Print each line of the listing once more, precisely as given.

## start Dataset section

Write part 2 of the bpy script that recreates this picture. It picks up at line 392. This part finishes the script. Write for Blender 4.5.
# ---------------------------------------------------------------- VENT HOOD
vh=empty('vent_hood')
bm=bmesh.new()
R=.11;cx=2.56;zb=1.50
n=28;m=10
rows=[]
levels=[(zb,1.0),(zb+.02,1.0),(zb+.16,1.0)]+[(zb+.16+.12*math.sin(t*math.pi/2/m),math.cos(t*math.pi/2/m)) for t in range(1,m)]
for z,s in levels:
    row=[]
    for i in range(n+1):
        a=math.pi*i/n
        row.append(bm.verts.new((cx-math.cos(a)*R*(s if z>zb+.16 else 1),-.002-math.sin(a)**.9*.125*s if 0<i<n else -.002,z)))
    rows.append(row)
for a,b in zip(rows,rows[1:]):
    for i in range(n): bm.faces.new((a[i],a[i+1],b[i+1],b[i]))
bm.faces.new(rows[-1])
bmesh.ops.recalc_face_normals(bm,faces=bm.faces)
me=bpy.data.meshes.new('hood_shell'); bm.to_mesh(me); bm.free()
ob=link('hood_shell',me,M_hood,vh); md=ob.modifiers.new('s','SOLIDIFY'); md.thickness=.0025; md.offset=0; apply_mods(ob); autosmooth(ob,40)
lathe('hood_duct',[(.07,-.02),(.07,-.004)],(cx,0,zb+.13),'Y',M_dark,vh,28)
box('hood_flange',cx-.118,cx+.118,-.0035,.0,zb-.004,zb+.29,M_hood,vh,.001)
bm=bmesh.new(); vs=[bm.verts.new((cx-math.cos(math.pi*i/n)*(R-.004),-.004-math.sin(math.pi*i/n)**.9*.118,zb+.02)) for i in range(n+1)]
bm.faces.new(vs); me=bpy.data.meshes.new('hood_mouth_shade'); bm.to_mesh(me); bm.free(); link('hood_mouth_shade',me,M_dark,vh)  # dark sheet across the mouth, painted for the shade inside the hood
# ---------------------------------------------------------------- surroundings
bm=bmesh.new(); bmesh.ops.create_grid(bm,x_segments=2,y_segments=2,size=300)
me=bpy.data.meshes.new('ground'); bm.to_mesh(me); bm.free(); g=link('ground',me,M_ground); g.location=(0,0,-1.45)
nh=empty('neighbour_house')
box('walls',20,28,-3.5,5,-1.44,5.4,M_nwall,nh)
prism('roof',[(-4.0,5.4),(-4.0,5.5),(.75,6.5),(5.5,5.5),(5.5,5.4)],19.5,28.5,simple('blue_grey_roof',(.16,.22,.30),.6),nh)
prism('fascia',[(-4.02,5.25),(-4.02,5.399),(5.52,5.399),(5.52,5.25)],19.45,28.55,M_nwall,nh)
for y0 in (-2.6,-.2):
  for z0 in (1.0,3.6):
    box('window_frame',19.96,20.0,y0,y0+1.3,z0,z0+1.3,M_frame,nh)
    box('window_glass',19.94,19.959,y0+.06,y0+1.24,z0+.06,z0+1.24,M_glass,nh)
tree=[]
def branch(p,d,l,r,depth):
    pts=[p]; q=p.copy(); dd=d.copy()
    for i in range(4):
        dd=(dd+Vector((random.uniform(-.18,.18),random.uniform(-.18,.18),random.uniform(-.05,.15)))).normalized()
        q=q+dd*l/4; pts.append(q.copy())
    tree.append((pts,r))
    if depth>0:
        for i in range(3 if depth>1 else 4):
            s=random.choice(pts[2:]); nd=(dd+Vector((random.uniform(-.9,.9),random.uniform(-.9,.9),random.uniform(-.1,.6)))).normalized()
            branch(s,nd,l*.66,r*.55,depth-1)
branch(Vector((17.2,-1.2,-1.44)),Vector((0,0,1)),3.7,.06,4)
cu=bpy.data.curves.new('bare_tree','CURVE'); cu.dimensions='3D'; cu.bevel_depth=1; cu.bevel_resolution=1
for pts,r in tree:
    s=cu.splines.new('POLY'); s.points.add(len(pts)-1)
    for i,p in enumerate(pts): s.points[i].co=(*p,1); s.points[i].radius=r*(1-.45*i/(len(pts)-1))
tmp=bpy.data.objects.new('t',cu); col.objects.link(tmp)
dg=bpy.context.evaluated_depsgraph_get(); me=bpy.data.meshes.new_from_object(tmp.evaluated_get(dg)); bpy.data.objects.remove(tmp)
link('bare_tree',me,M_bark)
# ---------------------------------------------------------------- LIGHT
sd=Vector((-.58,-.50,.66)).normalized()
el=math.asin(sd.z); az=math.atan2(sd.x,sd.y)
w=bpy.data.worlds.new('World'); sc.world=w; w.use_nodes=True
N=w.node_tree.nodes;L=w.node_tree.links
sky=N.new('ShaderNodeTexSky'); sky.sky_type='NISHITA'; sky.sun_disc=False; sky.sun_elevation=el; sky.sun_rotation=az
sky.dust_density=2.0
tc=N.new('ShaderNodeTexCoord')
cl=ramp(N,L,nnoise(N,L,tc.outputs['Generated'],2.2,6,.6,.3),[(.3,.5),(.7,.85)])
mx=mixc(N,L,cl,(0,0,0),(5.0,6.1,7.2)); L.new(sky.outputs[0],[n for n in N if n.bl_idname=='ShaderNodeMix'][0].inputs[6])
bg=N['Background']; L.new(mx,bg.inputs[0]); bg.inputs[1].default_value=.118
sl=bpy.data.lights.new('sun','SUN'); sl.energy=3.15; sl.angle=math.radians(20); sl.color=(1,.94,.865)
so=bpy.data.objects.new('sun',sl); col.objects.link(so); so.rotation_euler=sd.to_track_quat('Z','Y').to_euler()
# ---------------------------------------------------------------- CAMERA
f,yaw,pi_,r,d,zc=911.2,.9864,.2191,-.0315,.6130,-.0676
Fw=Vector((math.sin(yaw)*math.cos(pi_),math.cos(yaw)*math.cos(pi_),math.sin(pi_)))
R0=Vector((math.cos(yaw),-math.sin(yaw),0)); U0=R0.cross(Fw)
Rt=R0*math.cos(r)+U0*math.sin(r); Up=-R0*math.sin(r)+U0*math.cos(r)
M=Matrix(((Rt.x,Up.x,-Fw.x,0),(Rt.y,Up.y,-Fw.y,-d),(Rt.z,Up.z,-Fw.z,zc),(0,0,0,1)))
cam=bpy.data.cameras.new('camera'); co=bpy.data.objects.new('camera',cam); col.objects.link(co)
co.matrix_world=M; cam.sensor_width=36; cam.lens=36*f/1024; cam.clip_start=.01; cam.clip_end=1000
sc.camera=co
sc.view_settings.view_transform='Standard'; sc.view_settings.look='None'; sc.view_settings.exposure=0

## end Dataset section

◆ Task solution ◆
Write part 2 of the bpy script that recreates this picture. It picks up at line 392. This part finishes the script. Write for Blender 4.5.
# ---------------------------------------------------------------- VENT HOOD
vh=empty('vent_hood')
bm=bmesh.new()
R=.11;cx=2.56;zb=1.50
n=28;m=10
rows=[]
levels=[(zb,1.0),(zb+.02,1.0),(zb+.16,1.0)]+[(zb+.16+.12*math.sin(t*math.pi/2/m),math.cos(t*math.pi/2/m)) for t in range(1,m)]
for z,s in levels:
    row=[]
    for i in range(n+1):
        a=math.pi*i/n
        row.append(bm.verts.new((cx-math.cos(a)*R*(s if z>zb+.16 else 1),-.002-math.sin(a)**.9*.125*s if 0<i<n else -.002,z)))
    rows.append(row)
for a,b in zip(rows,rows[1:]):
    for i in range(n): bm.faces.new((a[i],a[i+1],b[i+1],b[i]))
bm.faces.new(rows[-1])
bmesh.ops.recalc_face_normals(bm,faces=bm.faces)
me=bpy.data.meshes.new('hood_shell'); bm.to_mesh(me); bm.free()
ob=link('hood_shell',me,M_hood,vh); md=ob.modifiers.new('s','SOLIDIFY'); md.thickness=.0025; md.offset=0; apply_mods(ob); autosmooth(ob,40)
lathe('hood_duct',[(.07,-.02),(.07,-.004)],(cx,0,zb+.13),'Y',M_dark,vh,28)
box('hood_flange',cx-.118,cx+.118,-.0035,.0,zb-.004,zb+.29,M_hood,vh,.001)
bm=bmesh.new(); vs=[bm.verts.new((cx-math.cos(math.pi*i/n)*(R-.004),-.004-math.sin(math.pi*i/n)**.9*.118,zb+.02)) for i in range(n+1)]
bm.faces.new(vs); me=bpy.data.meshes.new('hood_mouth_shade'); bm.to_mesh(me); bm.free(); link('hood_mouth_shade',me,M_dark,vh)  # dark sheet across the mouth, painted for the shade inside the hood
# ---------------------------------------------------------------- surroundings
bm=bmesh.new(); bmesh.ops.create_grid(bm,x_segments=2,y_segments=2,size=300)
me=bpy.data.meshes.new('ground'); bm.to_mesh(me); bm.free(); g=link('ground',me,M_ground); g.location=(0,0,-1.45)
nh=empty('neighbour_house')
box('walls',20,28,-3.5,5,-1.44,5.4,M_nwall,nh)
prism('roof',[(-4.0,5.4),(-4.0,5.5),(.75,6.5),(5.5,5.5),(5.5,5.4)],19.5,28.5,simple('blue_grey_roof',(.16,.22,.30),.6),nh)
prism('fascia',[(-4.02,5.25),(-4.02,5.399),(5.52,5.399),(5.52,5.25)],19.45,28.55,M_nwall,nh)
for y0 in (-2.6,-.2):
  for z0 in (1.0,3.6):
    box('window_frame',19.96,20.0,y0,y0+1.3,z0,z0+1.3,M_frame,nh)
    box('window_glass',19.94,19.959,y0+.06,y0+1.24,z0+.06,z0+1.24,M_glass,nh)
tree=[]
def branch(p,d,l,r,depth):
    pts=[p]; q=p.copy(); dd=d.copy()
    for i in range(4):
        dd=(dd+Vector((random.uniform(-.18,.18),random.uniform(-.18,.18),random.uniform(-.05,.15)))).normalized()
        q=q+dd*l/4; pts.append(q.copy())
    tree.append((pts,r))
    if depth>0:
        for i in range(3 if depth>1 else 4):
            s=random.choice(pts[2:]); nd=(dd+Vector((random.uniform(-.9,.9),random.uniform(-.9,.9),random.uniform(-.1,.6)))).normalized()
            branch(s,nd,l*.66,r*.55,depth-1)
branch(Vector((17.2,-1.2,-1.44)),Vector((0,0,1)),3.7,.06,4)
cu=bpy.data.curves.new('bare_tree','CURVE'); cu.dimensions='3D'; cu.bevel_depth=1; cu.bevel_resolution=1
for pts,r in tree:
    s=cu.splines.new('POLY'); s.points.add(len(pts)-1)
    for i,p in enumerate(pts): s.points[i].co=(*p,1); s.points[i].radius=r*(1-.45*i/(len(pts)-1))
tmp=bpy.data.objects.new('t',cu); col.objects.link(tmp)
dg=bpy.context.evaluated_depsgraph_get(); me=bpy.data.meshes.new_from_object(tmp.evaluated_get(dg)); bpy.data.objects.remove(tmp)
link('bare_tree',me,M_bark)
# ---------------------------------------------------------------- LIGHT
sd=Vector((-.58,-.50,.66)).normalized()
el=math.asin(sd.z); az=math.atan2(sd.x,sd.y)
w=bpy.data.worlds.new('World'); sc.world=w; w.use_nodes=True
N=w.node_tree.nodes;L=w.node_tree.links
sky=N.new('ShaderNodeTexSky'); sky.sky_type='NISHITA'; sky.sun_disc=False; sky.sun_elevation=el; sky.sun_rotation=az
sky.dust_density=2.0
tc=N.new('ShaderNodeTexCoord')
cl=ramp(N,L,nnoise(N,L,tc.outputs['Generated'],2.2,6,.6,.3),[(.3,.5),(.7,.85)])
mx=mixc(N,L,cl,(0,0,0),(5.0,6.1,7.2)); L.new(sky.outputs[0],[n for n in N if n.bl_idname=='ShaderNodeMix'][0].inputs[6])
bg=N['Background']; L.new(mx,bg.inputs[0]); bg.inputs[1].default_value=.118
sl=bpy.data.lights.new('sun','SUN'); sl.energy=3.15; sl.angle=math.radians(20); sl.color=(1,.94,.865)
so=bpy.data.objects.new('sun',sl); col.objects.link(so); so.rotation_euler=sd.to_track_quat('Z','Y').to_euler()
# ---------------------------------------------------------------- CAMERA
f,yaw,pi_,r,d,zc=911.2,.9864,.2191,-.0315,.6130,-.0676
Fw=Vector((math.sin(yaw)*math.cos(pi_),math.cos(yaw)*math.cos(pi_),math.sin(pi_)))
R0=Vector((math.cos(yaw),-math.sin(yaw),0)); U0=R0.cross(Fw)
Rt=R0*math.cos(r)+U0*math.sin(r); Up=-R0*math.sin(r)+U0*math.cos(r)
M=Matrix(((Rt.x,Up.x,-Fw.x,0),(Rt.y,Up.y,-Fw.y,-d),(Rt.z,Up.z,-Fw.z,zc),(0,0,0,1)))
cam=bpy.data.cameras.new('camera'); co=bpy.data.objects.new('camera',cam); col.objects.link(co)
co.matrix_world=M; cam.sensor_width=36; cam.lens=36*f/1024; cam.clip_start=.01; cam.clip_end=1000
sc.camera=co
sc.view_settings.view_transform='Standard'; sc.view_settings.look='None'; sc.view_settings.exposure=0